Question

How many numbers divisible by 125 can be written by using all the digits 2,3,8,7,5 exactly once?
A.4
B.5
C.6
D.7

Answer 1

Hint: In this type of question remember the divisibility rule of the numbers like $2,3,5,7,11,9$
Using this we can find the divisibility of factor of any numbers.

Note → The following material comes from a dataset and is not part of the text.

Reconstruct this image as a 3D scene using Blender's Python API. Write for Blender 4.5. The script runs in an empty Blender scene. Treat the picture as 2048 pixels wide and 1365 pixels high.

Complete Step-by-step Solution
Step: given number is $125$
By divisibility rule
We know that any numbers whose last digits are a multiple of $125$ is divisible by $125$
The only $2$ such numbers for the last $3$ digits are \[375{\text{ }}and{\text{ }}875\] leaving $2$ digits that can be pretended in 2 ways each
For units place, we have only one number
For tens place, we have only one number
For a hundred places, we have only two numbers.
For the remaining two places we have two numbers.
Therefore we have $\left( {1 \times 1 \times 2 \times 2} \right) = 4$
So there exactly 4 numbers they are:
$
  28375 \\
  82375 \\
  23875 \\
  32875 \\
$
$\therefore $ Four numbers divisible by 125 can be written by using all the digits 2,3,8,7,5 exactly once.

Additional information:
A Divisibility rule is a way of determining whether a given number or integer is divisible by a fixed divisor without performing division. For example, 2 is divisible by 4,6,8…

Note:
As we know for a number to be divisible by 125, its last three digits should be divisible by 125.
Similarly, all divisibility rules are applicable to other factors of numbers accordingly. Using the divisibility rule of $5$, We can say as 125 is divisible by 5 as the last digit is divisible by 5 then complete number 125 is divisible by $5$